[Openmcl-devel] M1 port: Call for funding
Tim Bradshaw
tfb at tfeb.org
Mon Jan 1 02:37:34 PST 2024
On 1 Jan 2024, at 02:03, R. Matthew Emerson <rme at acm.org> wrote:
>
> My impression is that many CL users and developers are generally happy to use Emacs and Slime, and are not very interested in a Macintosh IDE. (At least that’s my impression of the open source CL users.). Maybe that’s because such people have become very skilled with Emacs and Slime. I think also that there are some people who don’t care for the Macintosh. That’s OK: it’s a big world.
I think that's the case. However it doesn't address the question of whether Emacs & Slime is filtering out a lot of people who might otherwise become CL (or Lisp more generally) people. There is apocryphal evidence that it does, in the form of people complaining about Emacs, and perhaps of people developing other IDEs for CL using fashionable-editing-framework-of-the-month, which I think may have happened more than once (I don't follow whatever the right fora are, but I know someone who sometimes does and she has mentioned this to me sometimes).
> I do believe that it would be good to expose more people to CL, and asking people to learn Emacs and Slime along with CL is a very big request, in my opinion. If a user can easily download and install a double-clickable Mac app and start hacking Lisp, that really reduces the effort required to explore Lisp, and that can only be good.

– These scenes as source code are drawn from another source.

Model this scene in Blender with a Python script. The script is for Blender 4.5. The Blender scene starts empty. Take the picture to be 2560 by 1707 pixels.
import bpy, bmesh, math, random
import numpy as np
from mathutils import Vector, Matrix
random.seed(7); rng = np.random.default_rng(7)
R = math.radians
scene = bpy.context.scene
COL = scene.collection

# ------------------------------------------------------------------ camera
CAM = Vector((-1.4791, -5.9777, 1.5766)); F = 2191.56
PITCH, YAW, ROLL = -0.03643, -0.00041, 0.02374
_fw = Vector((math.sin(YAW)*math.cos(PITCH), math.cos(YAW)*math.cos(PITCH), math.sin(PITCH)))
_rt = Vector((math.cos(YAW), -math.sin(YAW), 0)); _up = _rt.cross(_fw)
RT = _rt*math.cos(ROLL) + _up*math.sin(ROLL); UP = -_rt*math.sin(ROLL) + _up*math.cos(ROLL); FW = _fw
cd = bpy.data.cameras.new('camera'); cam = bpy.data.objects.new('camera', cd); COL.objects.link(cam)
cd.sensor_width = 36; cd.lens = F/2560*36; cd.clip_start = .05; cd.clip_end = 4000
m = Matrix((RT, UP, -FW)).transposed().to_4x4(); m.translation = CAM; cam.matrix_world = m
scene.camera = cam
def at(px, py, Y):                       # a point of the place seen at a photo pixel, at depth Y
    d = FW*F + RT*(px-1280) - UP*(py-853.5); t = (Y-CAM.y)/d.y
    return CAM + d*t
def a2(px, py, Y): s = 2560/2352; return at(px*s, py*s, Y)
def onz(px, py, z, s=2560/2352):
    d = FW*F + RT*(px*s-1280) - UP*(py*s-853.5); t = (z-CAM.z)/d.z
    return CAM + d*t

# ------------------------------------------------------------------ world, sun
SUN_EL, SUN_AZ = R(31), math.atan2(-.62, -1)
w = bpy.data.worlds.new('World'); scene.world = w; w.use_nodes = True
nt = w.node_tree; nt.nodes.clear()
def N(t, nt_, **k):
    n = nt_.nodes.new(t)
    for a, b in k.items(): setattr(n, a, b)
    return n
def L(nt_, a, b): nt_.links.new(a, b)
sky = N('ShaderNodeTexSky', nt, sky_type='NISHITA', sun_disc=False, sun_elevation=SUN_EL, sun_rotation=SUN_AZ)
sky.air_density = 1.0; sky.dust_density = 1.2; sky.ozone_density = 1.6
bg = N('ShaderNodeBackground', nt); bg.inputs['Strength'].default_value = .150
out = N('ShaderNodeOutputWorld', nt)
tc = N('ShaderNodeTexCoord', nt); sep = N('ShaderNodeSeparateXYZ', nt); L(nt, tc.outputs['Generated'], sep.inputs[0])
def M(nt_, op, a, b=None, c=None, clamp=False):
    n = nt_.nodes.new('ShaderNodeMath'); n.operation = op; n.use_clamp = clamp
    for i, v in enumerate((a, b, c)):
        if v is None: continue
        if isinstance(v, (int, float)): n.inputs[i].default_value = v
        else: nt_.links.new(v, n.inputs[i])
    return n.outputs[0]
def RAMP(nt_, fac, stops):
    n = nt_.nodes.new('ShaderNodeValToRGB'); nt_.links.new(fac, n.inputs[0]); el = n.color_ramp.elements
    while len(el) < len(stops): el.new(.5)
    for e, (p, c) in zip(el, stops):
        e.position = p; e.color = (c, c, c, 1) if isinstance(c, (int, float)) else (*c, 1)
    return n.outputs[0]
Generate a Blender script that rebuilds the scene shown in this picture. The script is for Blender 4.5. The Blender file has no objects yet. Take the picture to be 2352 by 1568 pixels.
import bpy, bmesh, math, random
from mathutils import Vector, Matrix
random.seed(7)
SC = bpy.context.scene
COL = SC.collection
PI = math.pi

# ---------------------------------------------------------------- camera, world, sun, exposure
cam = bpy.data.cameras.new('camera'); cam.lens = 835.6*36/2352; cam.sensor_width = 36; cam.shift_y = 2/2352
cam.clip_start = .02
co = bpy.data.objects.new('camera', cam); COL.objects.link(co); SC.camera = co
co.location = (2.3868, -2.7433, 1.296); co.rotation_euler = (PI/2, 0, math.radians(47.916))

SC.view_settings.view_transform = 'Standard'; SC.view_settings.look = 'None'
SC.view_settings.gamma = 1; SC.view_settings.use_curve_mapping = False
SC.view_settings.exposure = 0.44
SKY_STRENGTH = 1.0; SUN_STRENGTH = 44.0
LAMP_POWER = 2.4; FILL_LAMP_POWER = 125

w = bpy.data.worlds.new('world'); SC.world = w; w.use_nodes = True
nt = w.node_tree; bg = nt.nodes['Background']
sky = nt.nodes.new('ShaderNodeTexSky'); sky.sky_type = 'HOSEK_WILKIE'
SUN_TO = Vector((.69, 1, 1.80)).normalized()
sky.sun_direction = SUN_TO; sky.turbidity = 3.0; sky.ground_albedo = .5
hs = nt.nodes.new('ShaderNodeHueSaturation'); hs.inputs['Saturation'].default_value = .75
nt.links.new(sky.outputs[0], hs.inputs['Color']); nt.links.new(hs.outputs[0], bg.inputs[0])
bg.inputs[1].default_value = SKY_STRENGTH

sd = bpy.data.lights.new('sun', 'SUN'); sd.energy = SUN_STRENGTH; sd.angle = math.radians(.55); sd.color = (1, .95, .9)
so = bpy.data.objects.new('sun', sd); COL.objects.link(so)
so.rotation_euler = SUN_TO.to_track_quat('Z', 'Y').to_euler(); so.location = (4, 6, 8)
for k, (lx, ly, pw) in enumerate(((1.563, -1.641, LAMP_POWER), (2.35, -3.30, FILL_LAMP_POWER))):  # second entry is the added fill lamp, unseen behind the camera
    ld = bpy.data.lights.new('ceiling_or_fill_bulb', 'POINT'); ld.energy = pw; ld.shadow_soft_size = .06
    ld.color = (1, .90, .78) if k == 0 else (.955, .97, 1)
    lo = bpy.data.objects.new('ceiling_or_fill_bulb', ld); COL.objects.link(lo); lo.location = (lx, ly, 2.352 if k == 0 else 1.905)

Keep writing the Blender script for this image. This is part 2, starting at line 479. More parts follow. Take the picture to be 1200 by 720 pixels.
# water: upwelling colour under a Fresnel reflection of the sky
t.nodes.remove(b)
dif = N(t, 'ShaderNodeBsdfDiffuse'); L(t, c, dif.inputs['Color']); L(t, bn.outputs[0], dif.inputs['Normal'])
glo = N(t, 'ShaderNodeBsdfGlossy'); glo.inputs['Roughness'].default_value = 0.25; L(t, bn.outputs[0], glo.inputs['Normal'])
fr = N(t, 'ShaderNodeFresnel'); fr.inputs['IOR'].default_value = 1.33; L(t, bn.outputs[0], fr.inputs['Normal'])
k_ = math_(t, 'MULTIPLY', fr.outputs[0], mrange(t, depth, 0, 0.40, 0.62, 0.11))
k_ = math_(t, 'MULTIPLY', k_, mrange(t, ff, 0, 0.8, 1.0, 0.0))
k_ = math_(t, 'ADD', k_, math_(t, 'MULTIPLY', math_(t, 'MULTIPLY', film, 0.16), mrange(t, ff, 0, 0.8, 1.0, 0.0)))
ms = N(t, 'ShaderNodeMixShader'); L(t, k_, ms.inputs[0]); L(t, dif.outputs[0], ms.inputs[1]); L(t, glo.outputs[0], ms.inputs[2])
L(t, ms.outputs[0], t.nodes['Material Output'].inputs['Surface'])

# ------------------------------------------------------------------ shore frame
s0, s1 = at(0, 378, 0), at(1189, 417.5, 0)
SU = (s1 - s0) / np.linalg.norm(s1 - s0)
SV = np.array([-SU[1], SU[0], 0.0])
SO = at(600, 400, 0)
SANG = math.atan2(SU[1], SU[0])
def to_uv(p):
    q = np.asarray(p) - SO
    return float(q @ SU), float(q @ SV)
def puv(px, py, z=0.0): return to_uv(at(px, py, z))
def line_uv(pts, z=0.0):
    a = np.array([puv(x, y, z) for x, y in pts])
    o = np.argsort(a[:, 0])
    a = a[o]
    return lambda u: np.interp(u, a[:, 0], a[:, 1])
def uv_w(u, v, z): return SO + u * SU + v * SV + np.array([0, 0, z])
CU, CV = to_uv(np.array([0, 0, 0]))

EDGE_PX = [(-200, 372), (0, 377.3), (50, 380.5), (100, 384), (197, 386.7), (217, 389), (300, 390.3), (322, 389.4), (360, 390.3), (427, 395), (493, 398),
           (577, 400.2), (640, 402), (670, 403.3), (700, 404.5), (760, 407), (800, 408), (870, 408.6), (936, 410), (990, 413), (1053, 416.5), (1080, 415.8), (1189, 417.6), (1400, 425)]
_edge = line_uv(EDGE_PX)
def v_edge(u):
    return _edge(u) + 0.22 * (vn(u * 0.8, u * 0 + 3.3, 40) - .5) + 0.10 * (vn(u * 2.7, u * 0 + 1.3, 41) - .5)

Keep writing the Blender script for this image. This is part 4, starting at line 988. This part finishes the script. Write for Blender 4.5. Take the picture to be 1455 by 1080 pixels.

I absolutely agree with this. I've used Emacs for a very long time and still use it a great deal. But I write almost all my Lisp using the LispWorks environment because it's exactly the kind of 'you are now talking to Lisp directly, not down a wire' thing you talked about, which also allows me to do the kind of 'create a little gadget that lets you browse around this data structure' thing that I want. I forget how close the CCL IDE was/is to that: I have long history with LW which is why I use it.